One question that we often hear from guests and volunteers is: “Do you recycle?”
“Of course we do,” I reply. They then ask where the recycle bins are, and I say, “Don’t worry about that – just throw your cans and plastic bottles in the trash can. The rest will be taken care of.”
You can imagine their surprise when I tell them about how garbage is recycled here in Honduras and how it has nothing to do with saving the earth or going green. In fact, it is all about small business and pure old fashioned capitalism.
Here’s How It Works
You put your trash in the trashcan and the trash guys haul it to the dump just like anywhere else, but once the trash arrives at a Honduran dump, things change quickly.
Suddenly, men, women, and children come from out of nowhere and attack the fresh mounds of new garbage. Trash flies into the air, with plastic bottles sailing one direction and aluminum cans tossed in the other as plastic and metals of all values are totally picked over by the people who live around the dump. Cardboard that can be recycled is bailed by grandmothers, and small children play on the sidelines while packs of vultures take on the organics. The families work together to gather up their piles of sorted garbage.
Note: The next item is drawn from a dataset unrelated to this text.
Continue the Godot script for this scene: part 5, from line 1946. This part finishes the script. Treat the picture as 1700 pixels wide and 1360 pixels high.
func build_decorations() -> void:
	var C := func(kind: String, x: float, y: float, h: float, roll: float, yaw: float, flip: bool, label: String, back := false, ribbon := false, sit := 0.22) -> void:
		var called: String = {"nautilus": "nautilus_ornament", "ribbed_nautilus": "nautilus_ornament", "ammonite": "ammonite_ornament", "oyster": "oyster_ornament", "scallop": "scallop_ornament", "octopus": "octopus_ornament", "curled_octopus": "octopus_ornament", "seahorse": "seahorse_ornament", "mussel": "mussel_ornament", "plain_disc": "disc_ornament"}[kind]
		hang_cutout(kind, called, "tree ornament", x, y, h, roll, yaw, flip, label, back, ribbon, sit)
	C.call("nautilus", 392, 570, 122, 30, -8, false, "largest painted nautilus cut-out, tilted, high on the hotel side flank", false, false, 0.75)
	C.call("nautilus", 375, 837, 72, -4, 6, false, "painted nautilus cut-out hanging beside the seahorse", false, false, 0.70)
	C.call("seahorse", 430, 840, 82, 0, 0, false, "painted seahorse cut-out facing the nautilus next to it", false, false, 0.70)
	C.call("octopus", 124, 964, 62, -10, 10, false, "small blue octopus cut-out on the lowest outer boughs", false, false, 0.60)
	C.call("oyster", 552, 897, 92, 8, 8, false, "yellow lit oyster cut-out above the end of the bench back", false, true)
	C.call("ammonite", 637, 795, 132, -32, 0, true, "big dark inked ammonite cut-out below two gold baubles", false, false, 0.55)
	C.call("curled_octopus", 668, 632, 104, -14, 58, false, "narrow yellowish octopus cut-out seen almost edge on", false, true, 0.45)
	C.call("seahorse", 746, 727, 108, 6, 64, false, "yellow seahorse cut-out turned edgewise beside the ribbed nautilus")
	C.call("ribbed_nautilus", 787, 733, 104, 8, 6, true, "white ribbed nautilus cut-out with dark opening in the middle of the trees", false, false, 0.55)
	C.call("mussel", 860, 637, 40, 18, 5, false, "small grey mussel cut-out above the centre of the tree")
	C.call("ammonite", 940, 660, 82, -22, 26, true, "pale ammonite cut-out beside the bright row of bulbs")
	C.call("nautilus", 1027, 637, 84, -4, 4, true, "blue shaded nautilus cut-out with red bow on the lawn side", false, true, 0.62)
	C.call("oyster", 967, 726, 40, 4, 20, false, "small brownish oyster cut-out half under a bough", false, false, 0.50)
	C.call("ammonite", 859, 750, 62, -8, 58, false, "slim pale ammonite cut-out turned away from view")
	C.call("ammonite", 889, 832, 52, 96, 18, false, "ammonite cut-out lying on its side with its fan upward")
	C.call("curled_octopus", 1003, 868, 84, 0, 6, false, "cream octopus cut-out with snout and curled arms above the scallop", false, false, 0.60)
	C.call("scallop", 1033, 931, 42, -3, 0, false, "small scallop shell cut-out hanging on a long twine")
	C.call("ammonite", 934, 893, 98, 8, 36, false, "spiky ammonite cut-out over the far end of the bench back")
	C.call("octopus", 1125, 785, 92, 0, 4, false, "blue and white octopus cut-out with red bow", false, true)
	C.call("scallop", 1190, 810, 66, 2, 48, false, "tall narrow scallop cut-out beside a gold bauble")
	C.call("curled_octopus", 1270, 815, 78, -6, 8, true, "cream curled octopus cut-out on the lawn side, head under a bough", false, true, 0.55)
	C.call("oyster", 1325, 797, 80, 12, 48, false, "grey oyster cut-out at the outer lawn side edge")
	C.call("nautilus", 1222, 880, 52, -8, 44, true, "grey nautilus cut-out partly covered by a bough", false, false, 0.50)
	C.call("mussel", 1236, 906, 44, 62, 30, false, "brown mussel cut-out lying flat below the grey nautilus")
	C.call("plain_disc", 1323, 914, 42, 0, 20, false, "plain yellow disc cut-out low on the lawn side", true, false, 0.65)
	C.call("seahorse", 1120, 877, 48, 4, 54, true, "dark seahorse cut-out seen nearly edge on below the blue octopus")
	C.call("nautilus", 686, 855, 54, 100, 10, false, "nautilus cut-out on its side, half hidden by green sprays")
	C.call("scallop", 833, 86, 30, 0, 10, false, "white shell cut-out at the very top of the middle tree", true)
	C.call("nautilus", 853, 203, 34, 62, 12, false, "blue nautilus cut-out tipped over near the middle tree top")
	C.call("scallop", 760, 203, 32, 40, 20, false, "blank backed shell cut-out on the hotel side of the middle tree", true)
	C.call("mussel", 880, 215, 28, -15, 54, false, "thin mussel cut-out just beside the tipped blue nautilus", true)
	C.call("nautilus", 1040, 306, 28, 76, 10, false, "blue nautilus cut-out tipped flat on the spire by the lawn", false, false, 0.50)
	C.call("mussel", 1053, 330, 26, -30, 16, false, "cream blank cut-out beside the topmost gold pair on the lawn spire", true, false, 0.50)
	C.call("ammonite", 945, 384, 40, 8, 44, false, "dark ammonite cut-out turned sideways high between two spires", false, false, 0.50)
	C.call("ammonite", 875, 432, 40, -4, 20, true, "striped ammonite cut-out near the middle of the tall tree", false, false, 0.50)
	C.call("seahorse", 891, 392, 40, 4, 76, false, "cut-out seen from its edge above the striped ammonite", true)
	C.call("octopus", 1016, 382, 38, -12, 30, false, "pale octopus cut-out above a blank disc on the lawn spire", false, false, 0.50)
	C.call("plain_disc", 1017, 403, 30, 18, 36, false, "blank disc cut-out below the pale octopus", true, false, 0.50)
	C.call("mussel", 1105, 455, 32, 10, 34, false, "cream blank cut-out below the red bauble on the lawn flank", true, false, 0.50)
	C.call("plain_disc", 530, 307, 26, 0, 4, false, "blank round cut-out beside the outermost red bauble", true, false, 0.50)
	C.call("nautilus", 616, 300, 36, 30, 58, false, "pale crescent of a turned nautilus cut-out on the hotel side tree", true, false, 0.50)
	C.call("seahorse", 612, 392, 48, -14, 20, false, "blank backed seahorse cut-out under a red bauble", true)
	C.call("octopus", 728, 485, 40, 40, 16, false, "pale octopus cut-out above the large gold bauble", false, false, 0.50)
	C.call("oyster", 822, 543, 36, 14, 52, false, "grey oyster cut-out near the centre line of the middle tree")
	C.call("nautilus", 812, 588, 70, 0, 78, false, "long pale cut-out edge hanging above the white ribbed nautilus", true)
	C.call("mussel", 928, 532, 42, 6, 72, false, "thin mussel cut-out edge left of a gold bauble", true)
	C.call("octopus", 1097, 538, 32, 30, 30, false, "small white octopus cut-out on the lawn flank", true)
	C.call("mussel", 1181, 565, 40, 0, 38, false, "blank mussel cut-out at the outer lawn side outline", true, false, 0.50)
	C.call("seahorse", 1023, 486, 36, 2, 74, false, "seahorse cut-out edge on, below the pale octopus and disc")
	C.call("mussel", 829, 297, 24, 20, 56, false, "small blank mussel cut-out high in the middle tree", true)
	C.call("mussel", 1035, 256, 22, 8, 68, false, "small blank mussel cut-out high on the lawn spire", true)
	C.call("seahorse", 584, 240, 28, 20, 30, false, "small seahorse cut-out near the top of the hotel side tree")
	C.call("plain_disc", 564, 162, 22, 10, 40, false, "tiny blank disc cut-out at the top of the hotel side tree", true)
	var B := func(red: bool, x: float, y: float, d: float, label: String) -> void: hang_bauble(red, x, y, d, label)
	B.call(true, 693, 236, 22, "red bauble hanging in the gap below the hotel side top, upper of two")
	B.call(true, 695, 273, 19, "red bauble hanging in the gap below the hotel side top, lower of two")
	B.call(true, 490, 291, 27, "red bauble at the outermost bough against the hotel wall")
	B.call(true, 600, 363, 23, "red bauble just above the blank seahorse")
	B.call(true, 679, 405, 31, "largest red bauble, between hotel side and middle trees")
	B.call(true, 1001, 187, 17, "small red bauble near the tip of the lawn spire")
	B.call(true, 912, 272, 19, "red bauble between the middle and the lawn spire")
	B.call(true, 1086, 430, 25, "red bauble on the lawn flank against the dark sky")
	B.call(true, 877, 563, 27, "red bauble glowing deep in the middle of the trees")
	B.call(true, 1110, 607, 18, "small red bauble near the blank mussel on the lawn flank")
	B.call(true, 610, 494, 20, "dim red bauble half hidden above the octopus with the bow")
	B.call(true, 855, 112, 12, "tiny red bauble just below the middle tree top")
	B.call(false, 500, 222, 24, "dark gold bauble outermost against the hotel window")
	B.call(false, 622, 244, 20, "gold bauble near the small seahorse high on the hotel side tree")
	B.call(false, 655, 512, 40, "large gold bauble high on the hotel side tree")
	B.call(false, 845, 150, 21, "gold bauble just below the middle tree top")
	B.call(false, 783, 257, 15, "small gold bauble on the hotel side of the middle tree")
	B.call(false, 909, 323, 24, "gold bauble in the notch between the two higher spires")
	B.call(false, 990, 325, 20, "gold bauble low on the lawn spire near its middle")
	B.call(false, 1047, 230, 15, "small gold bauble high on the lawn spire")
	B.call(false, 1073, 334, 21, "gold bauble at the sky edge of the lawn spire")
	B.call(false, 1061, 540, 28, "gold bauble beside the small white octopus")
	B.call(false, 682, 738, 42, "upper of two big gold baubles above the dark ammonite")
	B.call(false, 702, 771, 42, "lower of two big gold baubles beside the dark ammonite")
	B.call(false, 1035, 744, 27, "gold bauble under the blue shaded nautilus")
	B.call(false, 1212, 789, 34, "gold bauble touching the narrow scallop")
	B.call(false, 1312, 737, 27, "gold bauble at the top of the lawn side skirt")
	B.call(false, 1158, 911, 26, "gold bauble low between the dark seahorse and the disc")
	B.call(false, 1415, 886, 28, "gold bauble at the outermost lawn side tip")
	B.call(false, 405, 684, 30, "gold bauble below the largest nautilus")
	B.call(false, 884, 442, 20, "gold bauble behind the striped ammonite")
Soon the buyers come in their trucks paying the sorters for their spoils. From there, the scrap metal is hauled off as-is, but the cans and bottles go a different route. They are taken to the nearby Pan American Highway, and spread out on the road by children who then stand by waiting for the traffic to crush the bottles and aluminum cans as flat as pancakes, using the energy and weight of the passing vehicles.
In the end everybody is smiling and getting some money in their pockets. The message here is that the human spirit always seeks to attain even when there is no government to lend a helping hand. For us who “have,” it seems sad. For those who do not, the garbage of others is a steady source of money and opportunity.